Faced with the legal uncertainty and a generally
hostile environment, the bulk of the foreign mining firms
have left the country in the late 90s while some adopted a
wait-and-see stance. This largely explains today’s largely
untapped mining sector and its anemic contribution to the
economy relative to other sectors.
Sins of the Past
A lot of work has been carried out by the large-scale mining
industry to mitigate the bad publicity on the sector, but
it has been tedious and the progress slow. For one, large-scale
mining companies are not using mercury in their operations.
The said element is being used in small-scale and/or fly-by-night
mining operations (like the ones in Mt. Diwalwal) to amalgamate
gold from the ores. And yet, the adverse effects of mercury
to miners and environment are being added to the crimes that
formal large-scale mining companies are being accused of.
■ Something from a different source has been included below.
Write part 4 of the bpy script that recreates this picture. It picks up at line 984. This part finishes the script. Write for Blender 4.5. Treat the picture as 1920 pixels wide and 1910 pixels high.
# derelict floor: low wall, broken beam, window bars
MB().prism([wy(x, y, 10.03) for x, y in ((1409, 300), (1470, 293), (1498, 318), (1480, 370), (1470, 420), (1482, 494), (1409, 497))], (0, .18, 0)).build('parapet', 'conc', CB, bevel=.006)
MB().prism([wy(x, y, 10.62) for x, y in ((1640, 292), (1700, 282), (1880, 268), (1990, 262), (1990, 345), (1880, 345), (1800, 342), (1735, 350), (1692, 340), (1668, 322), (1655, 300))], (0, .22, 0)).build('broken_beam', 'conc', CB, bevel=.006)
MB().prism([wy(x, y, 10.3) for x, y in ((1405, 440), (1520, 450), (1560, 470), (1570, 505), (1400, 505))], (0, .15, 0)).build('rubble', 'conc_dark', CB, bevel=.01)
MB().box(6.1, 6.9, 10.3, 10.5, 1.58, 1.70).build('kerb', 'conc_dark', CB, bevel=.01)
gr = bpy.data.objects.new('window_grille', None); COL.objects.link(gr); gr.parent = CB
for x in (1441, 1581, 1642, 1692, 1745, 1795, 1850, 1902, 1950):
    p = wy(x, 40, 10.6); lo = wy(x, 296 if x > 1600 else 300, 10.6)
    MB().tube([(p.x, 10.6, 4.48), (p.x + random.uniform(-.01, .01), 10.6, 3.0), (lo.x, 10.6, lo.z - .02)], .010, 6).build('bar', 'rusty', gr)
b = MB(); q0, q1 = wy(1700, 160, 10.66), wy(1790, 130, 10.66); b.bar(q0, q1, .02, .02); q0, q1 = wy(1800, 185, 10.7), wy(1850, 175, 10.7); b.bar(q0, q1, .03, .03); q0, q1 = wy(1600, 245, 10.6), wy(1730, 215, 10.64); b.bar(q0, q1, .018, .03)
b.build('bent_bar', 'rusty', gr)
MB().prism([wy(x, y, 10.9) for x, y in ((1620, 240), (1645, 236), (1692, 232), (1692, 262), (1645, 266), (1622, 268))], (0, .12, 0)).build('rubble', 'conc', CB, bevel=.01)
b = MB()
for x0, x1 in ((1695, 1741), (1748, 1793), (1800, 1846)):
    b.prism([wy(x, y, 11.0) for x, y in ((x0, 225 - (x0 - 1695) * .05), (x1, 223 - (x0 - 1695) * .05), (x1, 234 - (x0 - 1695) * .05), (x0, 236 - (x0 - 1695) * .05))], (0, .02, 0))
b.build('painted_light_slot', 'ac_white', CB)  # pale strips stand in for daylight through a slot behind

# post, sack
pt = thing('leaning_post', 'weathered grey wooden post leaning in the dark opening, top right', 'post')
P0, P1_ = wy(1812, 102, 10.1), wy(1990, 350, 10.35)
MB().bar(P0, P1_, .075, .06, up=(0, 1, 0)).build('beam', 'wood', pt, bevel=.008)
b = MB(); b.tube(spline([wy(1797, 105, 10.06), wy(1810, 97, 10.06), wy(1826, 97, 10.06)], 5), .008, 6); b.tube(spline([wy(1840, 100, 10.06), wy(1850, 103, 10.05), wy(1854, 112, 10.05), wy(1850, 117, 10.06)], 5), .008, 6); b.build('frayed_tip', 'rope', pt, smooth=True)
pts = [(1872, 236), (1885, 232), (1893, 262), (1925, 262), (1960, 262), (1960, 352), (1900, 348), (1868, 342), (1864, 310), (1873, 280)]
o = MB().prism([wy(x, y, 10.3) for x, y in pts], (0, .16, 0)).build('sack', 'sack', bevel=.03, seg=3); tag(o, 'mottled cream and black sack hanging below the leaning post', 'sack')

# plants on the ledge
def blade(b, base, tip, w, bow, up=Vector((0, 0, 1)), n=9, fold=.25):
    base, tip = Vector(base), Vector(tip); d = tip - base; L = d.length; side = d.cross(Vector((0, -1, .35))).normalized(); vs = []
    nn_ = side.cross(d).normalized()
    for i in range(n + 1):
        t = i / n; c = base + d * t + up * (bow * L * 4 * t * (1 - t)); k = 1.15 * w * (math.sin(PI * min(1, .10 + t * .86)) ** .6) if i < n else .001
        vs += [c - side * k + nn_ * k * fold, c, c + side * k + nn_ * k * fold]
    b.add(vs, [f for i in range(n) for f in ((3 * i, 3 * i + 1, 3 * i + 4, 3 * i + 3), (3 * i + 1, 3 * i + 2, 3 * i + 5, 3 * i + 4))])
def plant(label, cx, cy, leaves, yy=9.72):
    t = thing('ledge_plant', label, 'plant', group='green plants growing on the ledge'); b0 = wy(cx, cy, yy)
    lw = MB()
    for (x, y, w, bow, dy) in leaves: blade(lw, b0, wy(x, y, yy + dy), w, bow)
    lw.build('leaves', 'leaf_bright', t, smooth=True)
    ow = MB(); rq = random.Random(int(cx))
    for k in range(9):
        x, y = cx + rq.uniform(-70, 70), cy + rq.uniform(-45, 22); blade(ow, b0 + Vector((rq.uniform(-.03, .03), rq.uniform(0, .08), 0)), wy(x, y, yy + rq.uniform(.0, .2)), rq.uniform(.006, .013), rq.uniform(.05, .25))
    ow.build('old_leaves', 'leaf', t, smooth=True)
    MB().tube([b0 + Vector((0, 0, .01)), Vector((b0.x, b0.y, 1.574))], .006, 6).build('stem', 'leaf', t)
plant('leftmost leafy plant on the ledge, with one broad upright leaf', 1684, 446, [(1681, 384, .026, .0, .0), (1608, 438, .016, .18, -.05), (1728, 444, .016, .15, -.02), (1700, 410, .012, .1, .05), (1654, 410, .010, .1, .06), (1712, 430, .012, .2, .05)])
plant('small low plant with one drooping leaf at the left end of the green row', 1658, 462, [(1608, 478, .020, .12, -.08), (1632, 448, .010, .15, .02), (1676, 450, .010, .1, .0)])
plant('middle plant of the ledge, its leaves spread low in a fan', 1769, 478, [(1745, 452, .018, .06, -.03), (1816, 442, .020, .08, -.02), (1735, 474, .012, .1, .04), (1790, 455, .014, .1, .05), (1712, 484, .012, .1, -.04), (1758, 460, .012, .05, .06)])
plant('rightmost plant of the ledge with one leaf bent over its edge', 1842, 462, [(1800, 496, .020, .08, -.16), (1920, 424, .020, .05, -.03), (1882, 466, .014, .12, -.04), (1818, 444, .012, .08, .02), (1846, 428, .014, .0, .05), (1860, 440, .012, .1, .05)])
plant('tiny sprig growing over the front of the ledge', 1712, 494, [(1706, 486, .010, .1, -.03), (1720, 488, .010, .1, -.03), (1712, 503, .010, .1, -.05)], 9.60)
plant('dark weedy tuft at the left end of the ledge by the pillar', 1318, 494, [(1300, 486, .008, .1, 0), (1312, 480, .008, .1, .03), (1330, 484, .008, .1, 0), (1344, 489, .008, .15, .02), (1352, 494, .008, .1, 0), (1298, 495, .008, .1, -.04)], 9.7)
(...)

The Mt. Diwalwal gold mining area in Monkayo,
Compostela Valley is definitely one example of a predominantly
small-scale mining operation turned awry. There were 40,000
small-scale miners and their families dependent on the Diwalwal
mines before the government placed the area under “direct
state utilization.” The government had to take over
the 8,100 hectare gold-rush area in July 2002 to resolve pollution
(arising from lack of mining waste disposal system) and ownership
issues (resulting in violence) hounding it. Small-scale operations
that persisted in Diwalwal for a time were not regulated by
the 1995 Mining Act, and are generally considered by large
mining companies as mining operations “tolerated”
by the government.
Nevertheless, prior to the implementation of
the 1995 Mining Act, large-scale mining operators had also
been guilty of environmental neglect. And for that, there
were no legal retributions since there were then inadequate
and incomplete laws to protect the environment. The environmental
prescriptions of the 1995 Mining Act hope to address these
“sins of the past.”
As a result, the industry is now more socially
and environmentally responsible. In fact, in some of today’s
mining communities, one can find good examples of poverty
alleviation, countryside development, and nation building.